Namun, setelah sepekan mendapatkan perawatan kondisi Desmonda berangsur membaik. Dia kemudian diundang ke gereja untuk menceritakan peristiwa secara gamblang terkait ledakan bom itu.

"Di gereja saya disuruh menceritakan kejadian. Ditanya juga masih trauma datang ke gereja?, saya bilang tidak," terang Desmonda.

Desmonda mengaku selama dia dirawat, biaya pengobatannya ditanggung oleh pemerintah setempat. Dia juga hanya dimintai kartu BPJS Kesehatan saat masuk ke rumah sakit untuk dirawat.

"Masuk sudah dapat layanan. Biaya dicover pemerintah. Kompensasi dapat juga. Semua korban yang saya tahu sudah dapat kompensasi," kata dia.
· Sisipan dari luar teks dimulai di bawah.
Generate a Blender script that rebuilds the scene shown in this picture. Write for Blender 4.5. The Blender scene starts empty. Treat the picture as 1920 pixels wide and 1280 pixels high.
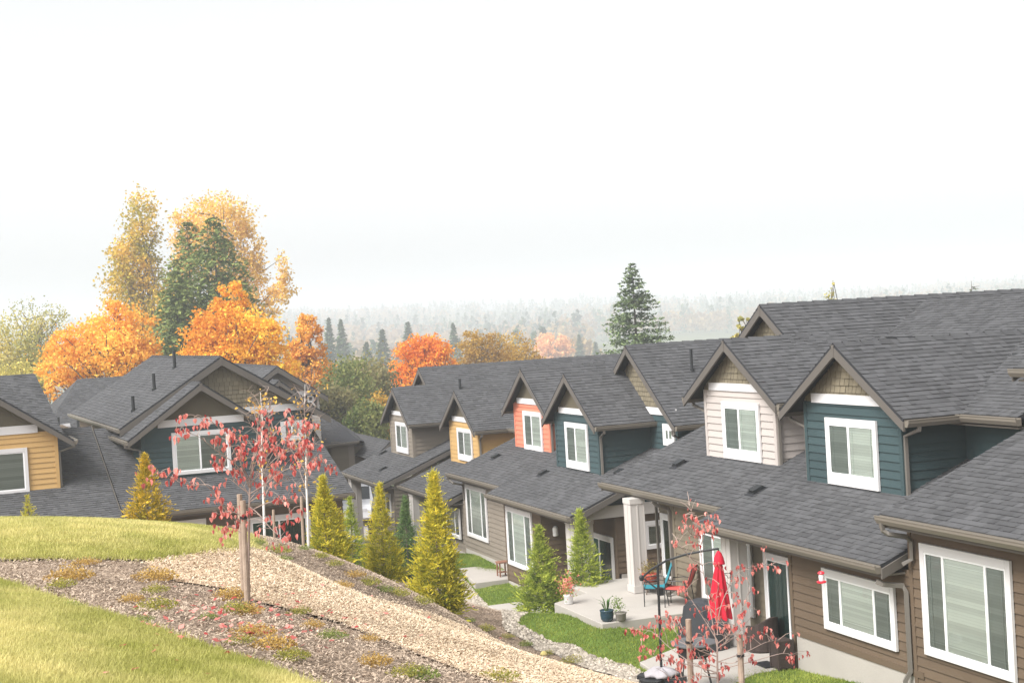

Karena kondisinya yang sudah tidak terlalu mengkhawatirkan, Desmonda pun akhirnya dirawat jalan. Dengan syarat harus melakukan kontrol di rumah sakit selama tiga bulan.

"Pulih tanpa perawatan psikolog. Karena tidak terlalu parah. Sekarang saya sehat walaupun pendengaran sedikit menurun," kata dia.

"Saya sudah enak cerita itu kurang lebih satu atau dua bulan setelah kejadian," ujarnya.

Aksi simpati bom Surabaya.

Desmonda tidak memungkiri bahwa dirinya memang marah hingga bergejolak kepada pelaku teroris yang telah membuatnya menjadi korban ledakan bom.

Namun, Desmonda berusaha keras memaafkan pelaku. Sebab, dia menilai pelaku akan merasa gembira jika telah berhasil membuat korbannya trauma dan dendam.

"Saya memaafkan karena kalau tidak saya masih merasa sakit. Dan saya merasa semua agama mengajarkan kasih sayang. Jadi saya memaafkan walaupun sulit," katanya.